I’m sure I took Mom for granted, usually doing next to nothing for Mother’s Day. One year, after I had my first job, I went out and bought her a palm tree, and I even planted it. She’s always remembered and appreciated that tree. And it’s still there, yielding an annual harvest of dates that fall on the ground that she has to go out and clean up, presumably reminding her of me.

Becoming a husband and father places motherhood in a somewhat different light. It’s given me a behind the scenes look at motherhood – or at least contemporary motherhood. I’ve learned to appreciate that a mother’s work is not only never done, it’s also work, and it’s really not all that automatic and magical.

Not only that, but the rules of partnership seem to have changed a bit. Now I do the dishes, and I cook now and again and walk the dogs and take out the trash. But more than that, I’ve discovered that in order to keep going, mothers actually need lots of nurturing, support, and appreciation, which their partners can provide. I need to pay attention to how she feels and to know how to take care of her, what she wants and needs, and not to take her for granted.

I think there’s a reason we refer to our planet as “Mother Earth” that is run by “Mother Nature”. Mothers provide a foundation, Mothers provide for us, and certainly, Mother Earth gives us plenty to eat and provides her bounty without questioning, without asking.

Mother Nature provides a solid yet soft foundation that I always have right underneath me; behind me, beside me. I’ve been out on her limbs, hoping I didn’t fall off. And – that I am aware of – Mother Nature has never once complained.

I’m sure we take Mother Nature for granted. Have we planted a tree lately? Mother Nature always appreciates trees.

Throughout our history, we have taken from Mother Nature. We have taken her trees to build homes, and she keeps on giving. We have taken her fossil fuels to heat and cool our homes and offices and to fuel our cars, with no intention of ever giving them back. Yet she keeps on giving. We use her bounty to continuously yield seemingly endless quantities of corn that we don’t even directly eat; we feed it to our cows that we eat. Or we convert it to less-than-healthy high fructose corn syrup or corn oils. Or we put her corn in our cars to run down the street to the mini-mart for a Mega-Chill. And then we toss the empty out of our car window. We let runoff flow into rivers and streams, and just dump trash right into them. Yet she keeps on giving, keeps on supporting us. Even as we may be killing her.

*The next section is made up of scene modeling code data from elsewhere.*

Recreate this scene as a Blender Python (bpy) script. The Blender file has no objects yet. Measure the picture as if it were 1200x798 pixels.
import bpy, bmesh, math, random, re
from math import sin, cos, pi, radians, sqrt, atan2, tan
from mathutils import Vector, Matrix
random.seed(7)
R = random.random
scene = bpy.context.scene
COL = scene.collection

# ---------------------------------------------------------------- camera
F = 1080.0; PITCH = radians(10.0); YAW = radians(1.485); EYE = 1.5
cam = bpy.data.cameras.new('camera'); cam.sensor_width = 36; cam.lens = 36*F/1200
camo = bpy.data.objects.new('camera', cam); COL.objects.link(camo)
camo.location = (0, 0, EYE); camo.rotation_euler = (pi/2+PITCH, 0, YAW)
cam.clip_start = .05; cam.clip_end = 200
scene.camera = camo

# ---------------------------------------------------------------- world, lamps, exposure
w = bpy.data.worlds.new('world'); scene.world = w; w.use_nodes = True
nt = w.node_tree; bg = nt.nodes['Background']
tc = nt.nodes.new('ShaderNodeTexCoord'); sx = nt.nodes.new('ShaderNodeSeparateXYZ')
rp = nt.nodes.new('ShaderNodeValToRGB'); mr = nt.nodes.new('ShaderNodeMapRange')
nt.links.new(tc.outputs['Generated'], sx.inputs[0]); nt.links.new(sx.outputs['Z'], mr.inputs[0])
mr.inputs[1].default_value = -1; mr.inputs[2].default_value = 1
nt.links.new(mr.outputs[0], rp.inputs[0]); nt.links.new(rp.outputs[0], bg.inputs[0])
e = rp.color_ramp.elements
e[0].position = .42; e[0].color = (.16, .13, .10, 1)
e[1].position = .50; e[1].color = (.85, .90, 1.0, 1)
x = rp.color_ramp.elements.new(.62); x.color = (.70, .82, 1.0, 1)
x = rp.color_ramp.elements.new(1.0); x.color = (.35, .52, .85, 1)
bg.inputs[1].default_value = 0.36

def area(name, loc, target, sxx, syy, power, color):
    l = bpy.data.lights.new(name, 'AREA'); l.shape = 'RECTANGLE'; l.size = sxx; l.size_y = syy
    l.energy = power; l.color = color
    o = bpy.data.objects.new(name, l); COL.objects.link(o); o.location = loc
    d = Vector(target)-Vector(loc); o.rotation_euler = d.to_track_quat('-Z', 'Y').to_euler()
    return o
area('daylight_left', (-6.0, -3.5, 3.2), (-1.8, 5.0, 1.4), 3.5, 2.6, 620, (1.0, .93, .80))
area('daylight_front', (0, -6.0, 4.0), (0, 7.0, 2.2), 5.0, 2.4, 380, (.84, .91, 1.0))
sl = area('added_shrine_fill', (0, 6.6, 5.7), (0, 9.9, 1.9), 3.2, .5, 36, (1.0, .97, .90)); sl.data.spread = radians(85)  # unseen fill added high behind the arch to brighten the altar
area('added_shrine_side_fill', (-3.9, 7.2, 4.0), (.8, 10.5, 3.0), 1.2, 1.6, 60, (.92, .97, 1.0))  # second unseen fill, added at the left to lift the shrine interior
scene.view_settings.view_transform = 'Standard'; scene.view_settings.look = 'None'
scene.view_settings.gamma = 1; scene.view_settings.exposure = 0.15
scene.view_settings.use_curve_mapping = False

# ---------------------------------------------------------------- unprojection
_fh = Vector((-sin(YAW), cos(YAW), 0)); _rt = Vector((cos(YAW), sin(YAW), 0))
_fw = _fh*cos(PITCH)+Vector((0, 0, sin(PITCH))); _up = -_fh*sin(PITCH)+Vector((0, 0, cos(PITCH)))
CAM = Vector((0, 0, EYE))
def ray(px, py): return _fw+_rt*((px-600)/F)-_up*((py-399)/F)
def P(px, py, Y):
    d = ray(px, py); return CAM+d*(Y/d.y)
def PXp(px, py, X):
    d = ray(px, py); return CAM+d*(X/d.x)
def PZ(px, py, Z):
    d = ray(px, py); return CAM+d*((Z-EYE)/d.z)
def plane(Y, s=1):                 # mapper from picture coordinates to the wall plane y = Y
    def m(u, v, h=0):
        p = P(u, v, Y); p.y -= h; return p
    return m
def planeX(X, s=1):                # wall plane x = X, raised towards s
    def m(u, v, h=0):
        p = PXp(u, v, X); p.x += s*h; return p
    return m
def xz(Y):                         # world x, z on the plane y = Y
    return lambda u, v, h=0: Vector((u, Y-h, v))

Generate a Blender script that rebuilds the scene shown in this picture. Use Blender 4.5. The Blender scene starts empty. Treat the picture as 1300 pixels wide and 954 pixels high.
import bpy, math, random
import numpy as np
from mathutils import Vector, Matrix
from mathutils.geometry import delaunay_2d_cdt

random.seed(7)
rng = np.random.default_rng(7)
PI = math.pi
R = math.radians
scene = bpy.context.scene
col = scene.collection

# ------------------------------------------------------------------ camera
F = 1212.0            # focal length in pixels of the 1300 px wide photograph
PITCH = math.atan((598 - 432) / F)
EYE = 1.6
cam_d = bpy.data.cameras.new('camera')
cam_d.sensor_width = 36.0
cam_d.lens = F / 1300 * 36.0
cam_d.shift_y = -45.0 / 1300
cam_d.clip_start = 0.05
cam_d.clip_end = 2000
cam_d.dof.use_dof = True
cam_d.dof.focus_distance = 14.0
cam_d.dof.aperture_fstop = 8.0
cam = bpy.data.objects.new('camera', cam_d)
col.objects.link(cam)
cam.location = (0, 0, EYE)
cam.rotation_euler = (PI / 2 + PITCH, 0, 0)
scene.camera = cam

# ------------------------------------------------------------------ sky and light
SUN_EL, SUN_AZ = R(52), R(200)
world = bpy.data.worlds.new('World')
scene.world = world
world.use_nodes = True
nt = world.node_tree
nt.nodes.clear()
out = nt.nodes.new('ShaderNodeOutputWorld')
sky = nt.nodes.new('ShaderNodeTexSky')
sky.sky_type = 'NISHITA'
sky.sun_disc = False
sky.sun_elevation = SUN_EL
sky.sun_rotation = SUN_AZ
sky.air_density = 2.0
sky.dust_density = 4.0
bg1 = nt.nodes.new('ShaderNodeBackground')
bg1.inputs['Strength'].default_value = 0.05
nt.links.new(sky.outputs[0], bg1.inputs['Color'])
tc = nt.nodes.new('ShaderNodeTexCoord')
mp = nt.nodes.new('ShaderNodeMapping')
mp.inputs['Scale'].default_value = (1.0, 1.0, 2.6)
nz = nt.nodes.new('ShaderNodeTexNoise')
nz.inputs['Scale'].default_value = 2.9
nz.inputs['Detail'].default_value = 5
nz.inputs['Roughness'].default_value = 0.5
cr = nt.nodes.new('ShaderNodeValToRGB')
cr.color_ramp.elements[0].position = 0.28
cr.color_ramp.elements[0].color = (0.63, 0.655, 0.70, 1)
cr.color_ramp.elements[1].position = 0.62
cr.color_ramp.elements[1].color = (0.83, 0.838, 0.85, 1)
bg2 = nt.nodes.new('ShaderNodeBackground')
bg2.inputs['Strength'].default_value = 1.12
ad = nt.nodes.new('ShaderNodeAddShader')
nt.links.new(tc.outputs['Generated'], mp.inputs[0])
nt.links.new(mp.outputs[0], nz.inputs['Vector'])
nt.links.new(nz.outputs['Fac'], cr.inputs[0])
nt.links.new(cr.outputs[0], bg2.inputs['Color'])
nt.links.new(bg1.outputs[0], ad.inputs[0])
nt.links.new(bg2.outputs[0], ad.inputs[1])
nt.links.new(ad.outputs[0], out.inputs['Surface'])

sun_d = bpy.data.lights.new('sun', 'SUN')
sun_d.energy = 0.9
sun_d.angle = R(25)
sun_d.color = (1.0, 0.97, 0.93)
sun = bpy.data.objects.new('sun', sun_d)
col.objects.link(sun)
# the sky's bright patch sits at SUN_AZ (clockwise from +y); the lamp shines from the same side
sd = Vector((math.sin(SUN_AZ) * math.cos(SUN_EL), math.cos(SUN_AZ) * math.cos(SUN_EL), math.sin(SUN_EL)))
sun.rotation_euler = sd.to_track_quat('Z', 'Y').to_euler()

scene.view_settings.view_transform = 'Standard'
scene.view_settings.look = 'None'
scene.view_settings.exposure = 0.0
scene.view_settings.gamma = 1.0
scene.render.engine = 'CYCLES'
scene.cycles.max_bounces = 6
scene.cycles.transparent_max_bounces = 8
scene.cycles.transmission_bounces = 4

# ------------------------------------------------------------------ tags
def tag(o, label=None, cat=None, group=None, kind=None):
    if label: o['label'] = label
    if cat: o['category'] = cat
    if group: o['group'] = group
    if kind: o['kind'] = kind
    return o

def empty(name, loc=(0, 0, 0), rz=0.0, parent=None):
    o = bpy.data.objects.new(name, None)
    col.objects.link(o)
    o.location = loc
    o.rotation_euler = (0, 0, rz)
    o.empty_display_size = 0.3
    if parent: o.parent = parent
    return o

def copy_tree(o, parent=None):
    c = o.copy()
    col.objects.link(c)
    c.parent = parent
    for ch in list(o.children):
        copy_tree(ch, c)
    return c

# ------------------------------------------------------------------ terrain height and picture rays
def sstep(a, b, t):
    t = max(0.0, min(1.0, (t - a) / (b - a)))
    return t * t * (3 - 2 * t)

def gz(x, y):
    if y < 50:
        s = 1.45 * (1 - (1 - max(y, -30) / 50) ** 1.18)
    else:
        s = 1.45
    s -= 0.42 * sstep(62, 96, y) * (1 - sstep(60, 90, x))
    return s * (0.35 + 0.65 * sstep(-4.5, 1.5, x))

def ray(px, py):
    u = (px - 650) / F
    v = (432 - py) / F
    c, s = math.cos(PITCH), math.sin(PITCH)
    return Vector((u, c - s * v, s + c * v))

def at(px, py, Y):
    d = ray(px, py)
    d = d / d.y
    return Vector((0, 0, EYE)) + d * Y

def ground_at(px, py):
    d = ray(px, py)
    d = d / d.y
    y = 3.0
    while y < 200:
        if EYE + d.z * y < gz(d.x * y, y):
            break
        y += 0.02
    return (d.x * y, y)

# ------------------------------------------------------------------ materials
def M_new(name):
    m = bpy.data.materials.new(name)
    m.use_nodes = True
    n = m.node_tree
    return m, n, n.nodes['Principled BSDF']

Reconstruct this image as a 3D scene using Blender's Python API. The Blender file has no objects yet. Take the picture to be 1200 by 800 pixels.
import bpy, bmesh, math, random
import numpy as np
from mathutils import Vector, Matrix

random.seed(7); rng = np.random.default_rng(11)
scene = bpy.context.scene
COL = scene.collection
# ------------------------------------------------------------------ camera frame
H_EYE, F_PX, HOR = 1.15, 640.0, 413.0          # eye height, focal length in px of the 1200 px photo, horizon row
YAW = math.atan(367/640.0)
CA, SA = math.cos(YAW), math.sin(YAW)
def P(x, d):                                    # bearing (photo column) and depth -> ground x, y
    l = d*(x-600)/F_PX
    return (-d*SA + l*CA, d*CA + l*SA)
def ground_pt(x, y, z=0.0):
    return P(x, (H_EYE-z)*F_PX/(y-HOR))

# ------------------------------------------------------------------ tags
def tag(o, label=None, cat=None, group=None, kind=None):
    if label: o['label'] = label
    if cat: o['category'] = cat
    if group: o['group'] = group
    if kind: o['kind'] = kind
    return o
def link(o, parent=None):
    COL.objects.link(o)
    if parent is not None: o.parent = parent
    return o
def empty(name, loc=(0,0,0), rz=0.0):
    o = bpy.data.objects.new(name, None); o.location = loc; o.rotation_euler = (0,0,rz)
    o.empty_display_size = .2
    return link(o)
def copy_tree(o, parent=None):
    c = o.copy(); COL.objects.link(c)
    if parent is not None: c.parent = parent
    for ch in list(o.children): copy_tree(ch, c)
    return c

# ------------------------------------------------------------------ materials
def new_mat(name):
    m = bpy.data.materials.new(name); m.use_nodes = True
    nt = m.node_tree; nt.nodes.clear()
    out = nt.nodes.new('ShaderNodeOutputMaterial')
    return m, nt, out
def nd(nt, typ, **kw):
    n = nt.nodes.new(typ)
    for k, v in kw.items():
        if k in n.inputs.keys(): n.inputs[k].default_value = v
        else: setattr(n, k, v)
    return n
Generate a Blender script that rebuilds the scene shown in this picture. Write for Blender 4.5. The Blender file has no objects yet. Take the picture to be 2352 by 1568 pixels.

Paddling the Sangamon River and working with the USRC places Mother Nature in a slightly different light. It provides a sort of behind-the-scenes look at Mother Nature in our contemporary world. I’ve learned to appreciate that Mother Nature’s work is hard work, and it’s certainly neither automatic nor magical.

I’ve discovered that in order to keep going, like all mothers, Mother Nature actually needs lots of nuturing and support, which all of us can provide. Mother Nature needs supportive partners who can make her feel appreciated, who can pick up the garbage from the roadsides and from the river, who can monitor how she feels and and know whether she’s being harmed. And she needs those who know how to take care of her and know what she wants and needs, and not take her for granted.

Actually, all mothers need that, and if you give it, you’ll find that the seemingly endless bounty that mothers provide will keep on coming. So, Mom, Carol, Mother Nature, I appreciate you and all that you do, all that you do without questioning and rarely complaining.

And I have always appreciated the opportunity to live where there is plenty to eat.

Finally, I’m confident that my own Mother will get this message because, as loyal readers (hi, Mom!) know, Mom always reads my Notes from the River columns, and she’s always proud, always supportive, and that always keeps me writing. So, thanks Mom. I love you.


Corrections from the last column “Drinking the Sangamon”: Keith Anderson asked me to express the topsoil load of the Sangamon River as depositing 100 acre-feet of topsoil in Lake Decatur per year.